Giacomo Gastaldi Maps the World

Giacomo Gastaldi Maps the World is the first full-length monograph in any language devoted to the most important Italian cartographer of the sixteenth-century. Although he produced over one hundred original maps which were copied and reprinted hundreds of times over the course of more than a century, Giacomo Gastaldi (ca. 1500-1566) remains an understudied and somewhat enigmatic figure in the history of cartography. As Sims documents in great detail, Gastaldi, relying heavily on the geographical accounts gathered by his Venetian colleague Giovanni Battista Ramusio, made a series of maps that provided the first detailed and authoritative coverage of the entire earth.
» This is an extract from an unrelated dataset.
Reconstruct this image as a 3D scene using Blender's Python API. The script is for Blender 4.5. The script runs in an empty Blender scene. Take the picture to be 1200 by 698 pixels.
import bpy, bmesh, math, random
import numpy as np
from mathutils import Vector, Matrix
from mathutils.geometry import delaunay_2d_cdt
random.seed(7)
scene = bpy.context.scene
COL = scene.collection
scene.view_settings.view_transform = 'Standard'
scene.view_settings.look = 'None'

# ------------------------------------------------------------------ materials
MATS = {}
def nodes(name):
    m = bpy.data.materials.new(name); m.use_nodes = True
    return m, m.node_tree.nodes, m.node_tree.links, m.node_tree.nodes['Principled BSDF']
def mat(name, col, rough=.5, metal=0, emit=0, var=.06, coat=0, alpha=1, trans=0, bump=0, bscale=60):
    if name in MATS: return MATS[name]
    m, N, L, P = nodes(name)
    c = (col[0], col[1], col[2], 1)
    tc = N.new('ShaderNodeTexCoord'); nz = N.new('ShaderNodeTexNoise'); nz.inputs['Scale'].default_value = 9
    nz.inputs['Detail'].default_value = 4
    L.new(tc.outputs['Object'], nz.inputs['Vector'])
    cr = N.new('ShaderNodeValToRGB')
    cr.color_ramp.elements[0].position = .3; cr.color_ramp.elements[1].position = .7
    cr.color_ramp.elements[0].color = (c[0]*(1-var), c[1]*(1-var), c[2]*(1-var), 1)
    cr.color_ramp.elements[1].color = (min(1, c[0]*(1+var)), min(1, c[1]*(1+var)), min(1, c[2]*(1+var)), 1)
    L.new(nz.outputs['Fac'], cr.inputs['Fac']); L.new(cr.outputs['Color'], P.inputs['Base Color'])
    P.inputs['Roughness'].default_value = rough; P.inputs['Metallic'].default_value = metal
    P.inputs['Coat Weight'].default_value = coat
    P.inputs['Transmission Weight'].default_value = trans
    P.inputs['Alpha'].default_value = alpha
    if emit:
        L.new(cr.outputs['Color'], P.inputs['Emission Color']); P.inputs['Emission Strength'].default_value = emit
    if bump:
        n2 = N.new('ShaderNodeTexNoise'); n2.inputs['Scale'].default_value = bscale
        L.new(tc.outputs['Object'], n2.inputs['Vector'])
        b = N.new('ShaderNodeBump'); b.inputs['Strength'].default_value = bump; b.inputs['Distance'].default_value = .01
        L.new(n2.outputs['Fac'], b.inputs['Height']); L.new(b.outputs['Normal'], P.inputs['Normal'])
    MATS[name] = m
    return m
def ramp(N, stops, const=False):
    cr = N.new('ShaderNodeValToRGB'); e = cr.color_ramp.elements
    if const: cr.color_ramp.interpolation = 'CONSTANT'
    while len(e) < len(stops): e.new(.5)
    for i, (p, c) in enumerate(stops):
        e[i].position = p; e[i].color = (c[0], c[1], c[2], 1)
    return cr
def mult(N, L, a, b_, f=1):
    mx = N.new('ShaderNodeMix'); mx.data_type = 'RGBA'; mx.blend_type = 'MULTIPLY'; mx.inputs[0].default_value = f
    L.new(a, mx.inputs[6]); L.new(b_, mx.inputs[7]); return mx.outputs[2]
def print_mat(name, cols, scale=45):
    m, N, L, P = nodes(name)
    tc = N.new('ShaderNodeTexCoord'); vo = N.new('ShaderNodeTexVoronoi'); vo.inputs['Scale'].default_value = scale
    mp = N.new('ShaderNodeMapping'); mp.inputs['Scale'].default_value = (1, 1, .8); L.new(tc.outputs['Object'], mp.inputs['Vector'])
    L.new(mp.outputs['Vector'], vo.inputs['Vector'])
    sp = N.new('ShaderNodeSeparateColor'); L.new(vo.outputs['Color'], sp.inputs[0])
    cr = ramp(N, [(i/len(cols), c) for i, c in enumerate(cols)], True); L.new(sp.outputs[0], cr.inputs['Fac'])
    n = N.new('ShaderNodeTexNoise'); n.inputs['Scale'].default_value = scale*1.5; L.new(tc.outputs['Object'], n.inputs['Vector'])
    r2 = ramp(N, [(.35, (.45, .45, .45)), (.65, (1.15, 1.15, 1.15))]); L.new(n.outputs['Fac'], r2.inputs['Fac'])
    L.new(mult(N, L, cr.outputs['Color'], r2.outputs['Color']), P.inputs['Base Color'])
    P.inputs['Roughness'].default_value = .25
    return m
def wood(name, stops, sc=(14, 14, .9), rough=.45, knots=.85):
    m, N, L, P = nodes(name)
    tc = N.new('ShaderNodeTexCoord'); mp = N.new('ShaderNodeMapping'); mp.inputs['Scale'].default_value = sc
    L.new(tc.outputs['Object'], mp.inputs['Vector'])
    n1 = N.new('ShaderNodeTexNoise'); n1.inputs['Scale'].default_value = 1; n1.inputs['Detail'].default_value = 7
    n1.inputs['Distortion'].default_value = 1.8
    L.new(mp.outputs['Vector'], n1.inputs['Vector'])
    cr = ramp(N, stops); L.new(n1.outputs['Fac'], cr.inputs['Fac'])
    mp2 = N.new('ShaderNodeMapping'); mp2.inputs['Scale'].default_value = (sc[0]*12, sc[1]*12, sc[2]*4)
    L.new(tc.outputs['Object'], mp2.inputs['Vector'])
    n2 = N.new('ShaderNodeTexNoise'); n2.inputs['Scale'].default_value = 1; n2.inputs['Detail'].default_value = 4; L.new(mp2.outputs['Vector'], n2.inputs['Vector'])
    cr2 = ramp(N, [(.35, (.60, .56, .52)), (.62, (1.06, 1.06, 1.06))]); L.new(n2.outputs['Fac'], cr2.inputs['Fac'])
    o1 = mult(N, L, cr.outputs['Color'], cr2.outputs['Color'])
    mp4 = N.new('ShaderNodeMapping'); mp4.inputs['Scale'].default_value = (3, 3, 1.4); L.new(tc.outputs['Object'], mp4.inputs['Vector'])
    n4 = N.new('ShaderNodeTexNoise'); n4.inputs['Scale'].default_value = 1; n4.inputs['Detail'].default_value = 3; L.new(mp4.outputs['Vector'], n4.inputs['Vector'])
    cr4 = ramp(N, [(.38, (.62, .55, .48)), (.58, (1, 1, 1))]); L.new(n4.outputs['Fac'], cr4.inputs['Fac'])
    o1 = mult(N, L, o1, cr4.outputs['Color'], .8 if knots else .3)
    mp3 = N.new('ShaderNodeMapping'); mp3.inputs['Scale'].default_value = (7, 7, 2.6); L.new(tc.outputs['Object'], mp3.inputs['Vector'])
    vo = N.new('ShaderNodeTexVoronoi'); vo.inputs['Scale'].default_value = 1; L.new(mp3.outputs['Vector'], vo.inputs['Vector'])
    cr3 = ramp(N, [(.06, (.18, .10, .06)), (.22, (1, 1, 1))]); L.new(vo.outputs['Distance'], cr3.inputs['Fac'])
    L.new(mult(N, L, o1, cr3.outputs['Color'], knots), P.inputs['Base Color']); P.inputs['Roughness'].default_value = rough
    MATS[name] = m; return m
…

Besides relating all known biographical data on the cartographer, Douglas Sims’ pioneering study contains a wealth of information on sixteenth-century cartography in general, on the study and interpretation of maps, the technical aspects of their engraving and publishing, and on map production in Venice. He delves deeply into sixteenth-century theories of the continents, the mythical Gulf of Anian (a prefiguration of the Bering Strait), the medieval Arabic geographer Abulfeda, and Ramusio, whose six-volume Navigazioni et viaggi contained the most complete record of the great age of exploration. The study concludes with a detailed cartobibliography describing 136 maps which can be attributed to Gastaldi, a bibliography of more than 700 sources, and a detailed index. Each of the maps attributed to Gastaldi is illustrated (albeit at small scale) and the cartobibliography includes citations to hundreds of printed and online reproductions.